WHAT IS NEEDED »
Return all of the data exactly as written, without the pictures.
**********
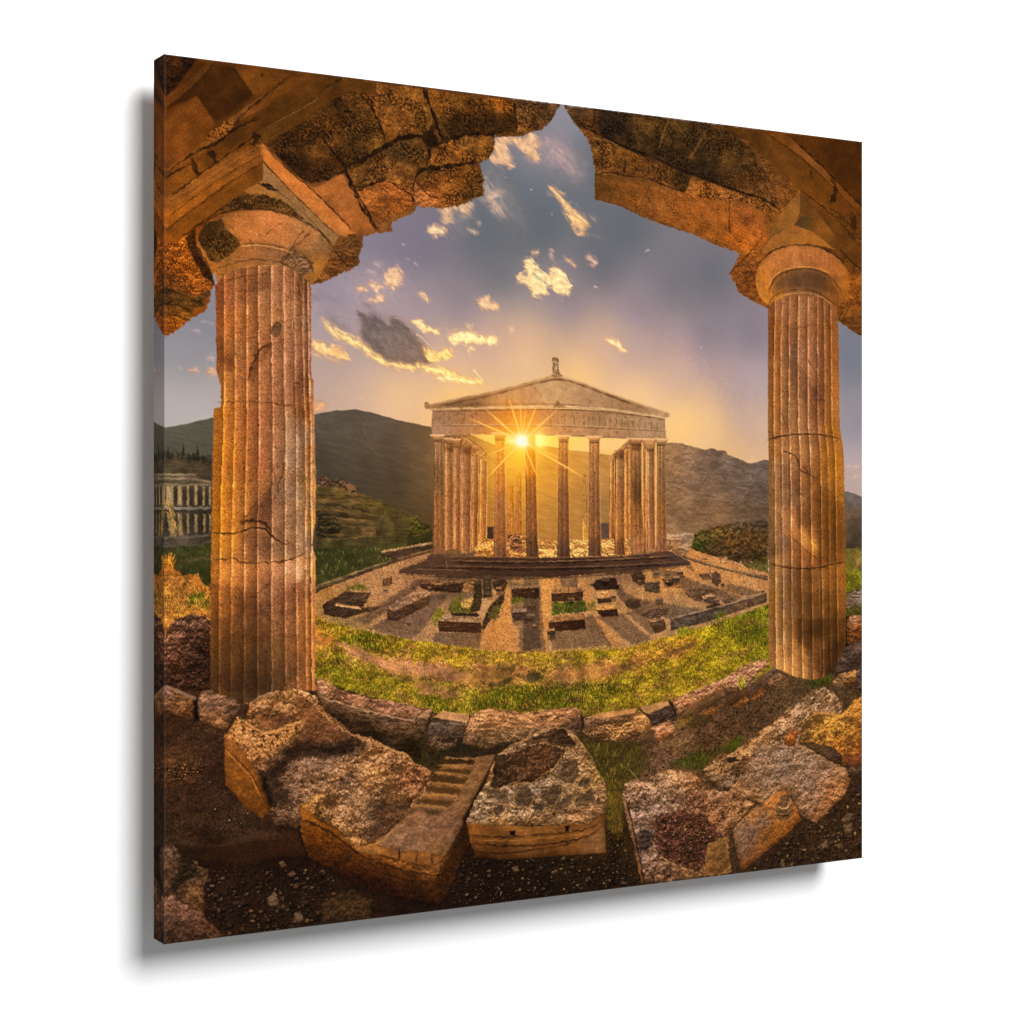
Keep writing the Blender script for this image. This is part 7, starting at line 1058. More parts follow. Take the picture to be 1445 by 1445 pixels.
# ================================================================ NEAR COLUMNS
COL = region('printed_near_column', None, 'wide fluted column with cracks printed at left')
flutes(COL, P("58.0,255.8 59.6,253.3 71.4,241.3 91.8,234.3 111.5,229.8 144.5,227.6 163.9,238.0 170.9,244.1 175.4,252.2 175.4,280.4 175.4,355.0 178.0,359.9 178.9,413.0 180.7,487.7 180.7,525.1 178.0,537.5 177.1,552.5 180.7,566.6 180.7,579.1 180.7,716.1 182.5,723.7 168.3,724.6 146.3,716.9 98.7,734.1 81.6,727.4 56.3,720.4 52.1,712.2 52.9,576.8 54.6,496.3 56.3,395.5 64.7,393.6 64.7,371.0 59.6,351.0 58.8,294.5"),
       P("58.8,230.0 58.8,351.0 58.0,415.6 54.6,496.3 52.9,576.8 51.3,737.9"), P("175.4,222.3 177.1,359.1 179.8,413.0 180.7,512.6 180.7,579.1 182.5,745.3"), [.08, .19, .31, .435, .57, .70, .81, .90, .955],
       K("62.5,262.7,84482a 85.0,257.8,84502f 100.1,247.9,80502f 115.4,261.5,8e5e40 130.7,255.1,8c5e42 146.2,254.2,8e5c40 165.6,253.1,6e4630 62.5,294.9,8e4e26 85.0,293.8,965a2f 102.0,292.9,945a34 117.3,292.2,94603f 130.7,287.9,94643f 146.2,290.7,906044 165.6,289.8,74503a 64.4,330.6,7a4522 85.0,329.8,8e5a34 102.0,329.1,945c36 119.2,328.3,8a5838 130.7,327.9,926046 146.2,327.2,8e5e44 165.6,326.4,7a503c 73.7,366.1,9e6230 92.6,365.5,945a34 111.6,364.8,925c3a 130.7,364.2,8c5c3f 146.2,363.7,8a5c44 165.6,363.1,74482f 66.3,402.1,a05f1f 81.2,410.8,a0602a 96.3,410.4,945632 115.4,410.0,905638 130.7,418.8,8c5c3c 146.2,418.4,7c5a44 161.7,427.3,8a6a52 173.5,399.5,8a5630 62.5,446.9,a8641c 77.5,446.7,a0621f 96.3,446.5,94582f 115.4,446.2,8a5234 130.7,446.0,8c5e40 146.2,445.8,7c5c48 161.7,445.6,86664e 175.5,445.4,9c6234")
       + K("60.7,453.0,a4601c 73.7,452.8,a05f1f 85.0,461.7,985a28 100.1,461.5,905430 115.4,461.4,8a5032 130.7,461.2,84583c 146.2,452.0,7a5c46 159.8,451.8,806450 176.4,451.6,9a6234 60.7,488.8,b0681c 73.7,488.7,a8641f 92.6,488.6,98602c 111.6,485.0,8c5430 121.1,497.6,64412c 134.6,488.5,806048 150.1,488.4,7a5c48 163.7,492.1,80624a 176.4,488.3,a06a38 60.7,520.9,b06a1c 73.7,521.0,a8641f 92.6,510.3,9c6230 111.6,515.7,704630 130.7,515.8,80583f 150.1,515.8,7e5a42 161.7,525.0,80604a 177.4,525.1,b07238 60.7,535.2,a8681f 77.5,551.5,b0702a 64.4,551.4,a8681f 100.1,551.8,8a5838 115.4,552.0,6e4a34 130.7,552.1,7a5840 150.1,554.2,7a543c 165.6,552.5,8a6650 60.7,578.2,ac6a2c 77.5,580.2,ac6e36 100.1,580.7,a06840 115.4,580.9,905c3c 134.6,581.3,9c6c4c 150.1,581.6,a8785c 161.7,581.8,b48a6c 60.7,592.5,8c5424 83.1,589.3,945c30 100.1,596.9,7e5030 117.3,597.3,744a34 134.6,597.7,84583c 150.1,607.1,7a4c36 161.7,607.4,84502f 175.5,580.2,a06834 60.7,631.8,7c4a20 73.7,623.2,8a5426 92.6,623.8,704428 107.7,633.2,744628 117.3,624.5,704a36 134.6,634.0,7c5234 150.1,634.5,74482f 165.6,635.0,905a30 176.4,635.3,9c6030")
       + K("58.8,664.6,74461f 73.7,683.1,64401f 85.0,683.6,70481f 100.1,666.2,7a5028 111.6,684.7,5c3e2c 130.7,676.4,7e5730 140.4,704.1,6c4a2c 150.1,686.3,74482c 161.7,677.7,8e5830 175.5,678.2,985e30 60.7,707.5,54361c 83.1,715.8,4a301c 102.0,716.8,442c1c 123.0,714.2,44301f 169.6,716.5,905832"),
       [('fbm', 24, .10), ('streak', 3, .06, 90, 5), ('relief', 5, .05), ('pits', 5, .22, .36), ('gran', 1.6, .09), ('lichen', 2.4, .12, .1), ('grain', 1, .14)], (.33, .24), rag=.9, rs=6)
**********
REPLY TO THE EXERCISE »
Keep writing the Blender script for this image. This is part 7, starting at line 1058. More parts follow. Take the picture to be 1445 by 1445 pixels.
# ================================================================ NEAR COLUMNS
COL = region('printed_near_column', None, 'wide fluted column with cracks printed at left')
flutes(COL, P("58.0,255.8 59.6,253.3 71.4,241.3 91.8,234.3 111.5,229.8 144.5,227.6 163.9,238.0 170.9,244.1 175.4,252.2 175.4,280.4 175.4,355.0 178.0,359.9 178.9,413.0 180.7,487.7 180.7,525.1 178.0,537.5 177.1,552.5 180.7,566.6 180.7,579.1 180.7,716.1 182.5,723.7 168.3,724.6 146.3,716.9 98.7,734.1 81.6,727.4 56.3,720.4 52.1,712.2 52.9,576.8 54.6,496.3 56.3,395.5 64.7,393.6 64.7,371.0 59.6,351.0 58.8,294.5"),
       P("58.8,230.0 58.8,351.0 58.0,415.6 54.6,496.3 52.9,576.8 51.3,737.9"), P("175.4,222.3 177.1,359.1 179.8,413.0 180.7,512.6 180.7,579.1 182.5,745.3"), [.08, .19, .31, .435, .57, .70, .81, .90, .955],
       K("62.5,262.7,84482a 85.0,257.8,84502f 100.1,247.9,80502f 115.4,261.5,8e5e40 130.7,255.1,8c5e42 146.2,254.2,8e5c40 165.6,253.1,6e4630 62.5,294.9,8e4e26 85.0,293.8,965a2f 102.0,292.9,945a34 117.3,292.2,94603f 130.7,287.9,94643f 146.2,290.7,906044 165.6,289.8,74503a 64.4,330.6,7a4522 85.0,329.8,8e5a34 102.0,329.1,945c36 119.2,328.3,8a5838 130.7,327.9,926046 146.2,327.2,8e5e44 165.6,326.4,7a503c 73.7,366.1,9e6230 92.6,365.5,945a34 111.6,364.8,925c3a 130.7,364.2,8c5c3f 146.2,363.7,8a5c44 165.6,363.1,74482f 66.3,402.1,a05f1f 81.2,410.8,a0602a 96.3,410.4,945632 115.4,410.0,905638 130.7,418.8,8c5c3c 146.2,418.4,7c5a44 161.7,427.3,8a6a52 173.5,399.5,8a5630 62.5,446.9,a8641c 77.5,446.7,a0621f 96.3,446.5,94582f 115.4,446.2,8a5234 130.7,446.0,8c5e40 146.2,445.8,7c5c48 161.7,445.6,86664e 175.5,445.4,9c6234")
       + K("60.7,453.0,a4601c 73.7,452.8,a05f1f 85.0,461.7,985a28 100.1,461.5,905430 115.4,461.4,8a5032 130.7,461.2,84583c 146.2,452.0,7a5c46 159.8,451.8,806450 176.4,451.6,9a6234 60.7,488.8,b0681c 73.7,488.7,a8641f 92.6,488.6,98602c 111.6,485.0,8c5430 121.1,497.6,64412c 134.6,488.5,806048 150.1,488.4,7a5c48 163.7,492.1,80624a 176.4,488.3,a06a38 60.7,520.9,b06a1c 73.7,521.0,a8641f 92.6,510.3,9c6230 111.6,515.7,704630 130.7,515.8,80583f 150.1,515.8,7e5a42 161.7,525.0,80604a 177.4,525.1,b07238 60.7,535.2,a8681f 77.5,551.5,b0702a 64.4,551.4,a8681f 100.1,551.8,8a5838 115.4,552.0,6e4a34 130.7,552.1,7a5840 150.1,554.2,7a543c 165.6,552.5,8a6650 60.7,578.2,ac6a2c 77.5,580.2,ac6e36 100.1,580.7,a06840 115.4,580.9,905c3c 134.6,581.3,9c6c4c 150.1,581.6,a8785c 161.7,581.8,b48a6c 60.7,592.5,8c5424 83.1,589.3,945c30 100.1,596.9,7e5030 117.3,597.3,744a34 134.6,597.7,84583c 150.1,607.1,7a4c36 161.7,607.4,84502f 175.5,580.2,a06834 60.7,631.8,7c4a20 73.7,623.2,8a5426 92.6,623.8,704428 107.7,633.2,744628 117.3,624.5,704a36 134.6,634.0,7c5234 150.1,634.5,74482f 165.6,635.0,905a30 176.4,635.3,9c6030")
       + K("58.8,664.6,74461f 73.7,683.1,64401f 85.0,683.6,70481f 100.1,666.2,7a5028 111.6,684.7,5c3e2c 130.7,676.4,7e5730 140.4,704.1,6c4a2c 150.1,686.3,74482c 161.7,677.7,8e5830 175.5,678.2,985e30 60.7,707.5,54361c 83.1,715.8,4a301c 102.0,716.8,442c1c 123.0,714.2,44301f 169.6,716.5,905832"),
       [('fbm', 24, .10), ('streak', 3, .06, 90, 5), ('relief', 5, .05), ('pits', 5, .22, .36), ('gran', 1.6, .09), ('lichen', 2.4, .12, .1), ('grain', 1, .14)], (.33, .24), rag=.9, rs=6)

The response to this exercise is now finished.